Courtesy of Thom Yorke
Courtesy of Thom Yorke

Oh, good old BitTorrent. How many things have you downloaded from there? No judging here. But a good deal of us have done it. It’s convenient, for one thing. Along with many other websites where entertainment is accessible in an, uh — unique, we should say — way, BitTorrent provides users the ability to get their favorite music, movies and most other downloadable things you want for free. The site, along with similarly structured websites or apps for downloading or torrenting (R.I.P. LimeWire), has been the bane of many artists and content creators, as their creations have been widely distributed over the Internet to thousands of users for free.

Recently, as you may know, Thom Yorke, almighty god and supreme ruler of Radiohead, decided to surprise-release his album, “Tomorrow’s Modern Boxes,” via BitTorrent. Seriously. The lead singer of possibly the most critically acclaimed band on the planet decided to release his album on a torrent service. Of course, this isn’t an entirely unexpected move from a member of Radiohead. The band self-released their album, “In Rainbows,” in 2007 in an unprecedented “pay-what-you-want” format. Before the album’s physical release, fans could download the album for anywhere from free to a million dollars if they wanted to. Though Yorke is releasing the album via a paid-only BitTorrent bundle for $6, the idea of releasing an album through a service that is primarily directed at people trying to download an album for free is a risky yet worthwhile move.

It’s because he’s going directly to the consumers.

While ignoring the spotty mechanics of the Spotify artist-pay system (which is another discussion for another time), the service has attracted many would-be torrenters that don’t want to pay for their music and created a community of free, legal music sharing. The idea is that they found the consumers who were using their product the most (whether legally or illegally), and created a way that was a convenient legal alternative, rather than shaming them for downloading free music. It’s not to say that you shouldn’t download illegal music for free (which again, is another discussion — artists should get paid adequately for their work). Yorke is simply taking the idea of consumer convenience to another level, while also making it more artist-friendly.

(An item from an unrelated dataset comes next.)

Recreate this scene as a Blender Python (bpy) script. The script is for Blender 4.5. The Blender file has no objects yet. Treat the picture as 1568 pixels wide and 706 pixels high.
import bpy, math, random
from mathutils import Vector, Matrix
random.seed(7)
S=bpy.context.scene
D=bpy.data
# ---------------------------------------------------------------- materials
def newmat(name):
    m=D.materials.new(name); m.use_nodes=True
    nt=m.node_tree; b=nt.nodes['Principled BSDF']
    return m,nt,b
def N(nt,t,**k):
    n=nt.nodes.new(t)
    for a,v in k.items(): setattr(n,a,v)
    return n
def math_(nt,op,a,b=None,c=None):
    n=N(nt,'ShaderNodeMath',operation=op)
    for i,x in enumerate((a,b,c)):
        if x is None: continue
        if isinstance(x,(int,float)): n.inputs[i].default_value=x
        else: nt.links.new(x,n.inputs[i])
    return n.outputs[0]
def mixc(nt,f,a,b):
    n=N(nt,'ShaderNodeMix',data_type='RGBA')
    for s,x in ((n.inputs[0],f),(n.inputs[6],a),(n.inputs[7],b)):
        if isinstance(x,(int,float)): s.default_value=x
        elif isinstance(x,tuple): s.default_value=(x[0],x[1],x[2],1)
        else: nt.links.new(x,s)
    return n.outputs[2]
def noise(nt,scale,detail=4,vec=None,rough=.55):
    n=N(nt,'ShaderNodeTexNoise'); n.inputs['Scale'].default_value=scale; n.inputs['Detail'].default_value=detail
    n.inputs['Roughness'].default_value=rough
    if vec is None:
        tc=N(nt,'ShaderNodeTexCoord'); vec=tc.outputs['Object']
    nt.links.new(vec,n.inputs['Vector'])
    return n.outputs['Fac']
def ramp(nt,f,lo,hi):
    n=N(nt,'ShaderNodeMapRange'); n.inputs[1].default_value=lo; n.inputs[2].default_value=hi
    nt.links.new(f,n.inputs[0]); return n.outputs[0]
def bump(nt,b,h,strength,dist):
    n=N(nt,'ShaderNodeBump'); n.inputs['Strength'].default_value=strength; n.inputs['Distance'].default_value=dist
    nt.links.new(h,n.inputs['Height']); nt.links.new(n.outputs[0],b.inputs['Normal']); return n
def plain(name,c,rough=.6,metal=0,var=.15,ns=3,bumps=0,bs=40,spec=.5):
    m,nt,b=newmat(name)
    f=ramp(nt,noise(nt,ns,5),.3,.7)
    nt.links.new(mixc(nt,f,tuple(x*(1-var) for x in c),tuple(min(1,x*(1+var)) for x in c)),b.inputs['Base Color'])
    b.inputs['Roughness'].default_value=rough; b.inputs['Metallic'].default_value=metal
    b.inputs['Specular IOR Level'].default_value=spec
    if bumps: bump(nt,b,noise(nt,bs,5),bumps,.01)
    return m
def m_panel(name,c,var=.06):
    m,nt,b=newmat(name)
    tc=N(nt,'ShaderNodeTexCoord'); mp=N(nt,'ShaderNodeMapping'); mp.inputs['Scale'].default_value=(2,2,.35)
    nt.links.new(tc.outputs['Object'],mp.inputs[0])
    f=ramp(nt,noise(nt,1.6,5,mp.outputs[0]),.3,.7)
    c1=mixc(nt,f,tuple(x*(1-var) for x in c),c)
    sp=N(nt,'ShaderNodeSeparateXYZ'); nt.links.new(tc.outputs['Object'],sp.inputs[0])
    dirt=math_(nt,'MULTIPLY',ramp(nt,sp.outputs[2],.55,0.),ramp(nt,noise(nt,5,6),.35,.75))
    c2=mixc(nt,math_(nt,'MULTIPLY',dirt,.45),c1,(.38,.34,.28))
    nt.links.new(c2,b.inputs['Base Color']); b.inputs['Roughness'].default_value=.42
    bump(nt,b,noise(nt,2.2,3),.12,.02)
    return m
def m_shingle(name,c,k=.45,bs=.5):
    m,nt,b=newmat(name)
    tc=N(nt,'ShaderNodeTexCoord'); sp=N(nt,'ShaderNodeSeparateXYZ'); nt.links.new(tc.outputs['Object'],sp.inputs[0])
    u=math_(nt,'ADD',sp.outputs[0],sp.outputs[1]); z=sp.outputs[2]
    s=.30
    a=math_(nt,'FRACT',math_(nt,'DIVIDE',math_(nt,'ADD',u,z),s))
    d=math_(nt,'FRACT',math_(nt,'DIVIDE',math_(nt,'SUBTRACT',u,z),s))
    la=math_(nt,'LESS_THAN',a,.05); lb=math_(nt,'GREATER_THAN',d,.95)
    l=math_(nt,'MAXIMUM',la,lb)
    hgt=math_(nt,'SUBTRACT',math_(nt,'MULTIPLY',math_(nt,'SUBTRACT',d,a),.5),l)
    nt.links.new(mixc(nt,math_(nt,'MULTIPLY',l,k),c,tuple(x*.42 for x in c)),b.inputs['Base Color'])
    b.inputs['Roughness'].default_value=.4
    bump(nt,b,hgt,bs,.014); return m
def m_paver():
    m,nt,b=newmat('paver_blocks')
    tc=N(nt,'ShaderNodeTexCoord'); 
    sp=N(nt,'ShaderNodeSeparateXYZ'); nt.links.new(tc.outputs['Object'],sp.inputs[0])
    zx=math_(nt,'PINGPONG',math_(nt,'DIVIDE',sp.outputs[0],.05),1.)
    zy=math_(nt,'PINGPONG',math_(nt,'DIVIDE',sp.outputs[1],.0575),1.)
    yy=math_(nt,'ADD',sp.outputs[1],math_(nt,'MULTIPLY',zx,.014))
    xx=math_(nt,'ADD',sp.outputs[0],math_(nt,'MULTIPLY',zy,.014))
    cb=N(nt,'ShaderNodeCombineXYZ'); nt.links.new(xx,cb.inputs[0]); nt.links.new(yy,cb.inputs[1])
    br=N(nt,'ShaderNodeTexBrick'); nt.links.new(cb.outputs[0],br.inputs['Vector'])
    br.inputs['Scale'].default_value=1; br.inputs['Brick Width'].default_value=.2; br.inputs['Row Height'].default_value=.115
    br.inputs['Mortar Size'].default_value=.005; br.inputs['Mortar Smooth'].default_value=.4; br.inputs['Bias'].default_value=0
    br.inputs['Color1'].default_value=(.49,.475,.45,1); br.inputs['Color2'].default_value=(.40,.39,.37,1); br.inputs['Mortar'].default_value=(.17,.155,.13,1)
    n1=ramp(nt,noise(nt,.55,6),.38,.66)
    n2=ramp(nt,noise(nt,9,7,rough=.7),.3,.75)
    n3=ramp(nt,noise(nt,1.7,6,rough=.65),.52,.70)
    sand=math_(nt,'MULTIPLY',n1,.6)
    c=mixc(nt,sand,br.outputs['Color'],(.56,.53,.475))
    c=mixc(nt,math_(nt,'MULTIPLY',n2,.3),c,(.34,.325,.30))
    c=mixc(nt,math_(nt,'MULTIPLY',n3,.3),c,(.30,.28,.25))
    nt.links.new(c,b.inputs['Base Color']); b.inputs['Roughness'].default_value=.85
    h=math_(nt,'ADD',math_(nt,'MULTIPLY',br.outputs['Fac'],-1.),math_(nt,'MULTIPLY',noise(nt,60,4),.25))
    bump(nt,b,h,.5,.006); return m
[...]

Yorke, one week into his album release, has garnered over 1 million downloads so far, including the few tracks available free for download. If Yorke decided not to hide the official sales figures from the public, the album would have likely been the number-one album on the charts — and that’s not counting vinyl sales either. And it’s because Yorke decided to go straight to the people who help artists make their living: the listeners. When listeners were presented with a legal option on their favorite illegal website, many chose the legal way. No doubt some of them actually bought the album instead of finding it elsewhere in order to support Yorke, but the real reason for many others? Sheer convenience.

“It’s an experiment to see if the mechanics of the system are something that the general public can get its head around … If it works well it could be an effective way of handing some control of Internet commerce back to people who are creating the work,” Yorke and producer Nigel Godrich said in a statement. “Enabling those people who make either music, video or any other kind of digital content to sell it themselves. Bypassing the self-elected gate-keepers.”

Most of the entertainment industry has been generally oblivious to the way consumption of music and other entertainment has been rapidly changing over the past 10-15 years, and have been trying to fight it instead. Bandcamp does indeed provide a similar model for artists (particularly smaller ones), but seeing an artist of this magnitude trying something new is bound to have some influence. To see a large-scale artist go directly to the consumer and recognize how they consume and make it easier for them is a big deal. Business-wise, it makes a lot more sense — consumers consuming how they want to consume.

Of course, this system certainly isn’t perfect, and wouldn’t work for all artists. But for sheer ingenuity and ability to recognize convenience to the consumer and listener, it’s a win for all of us.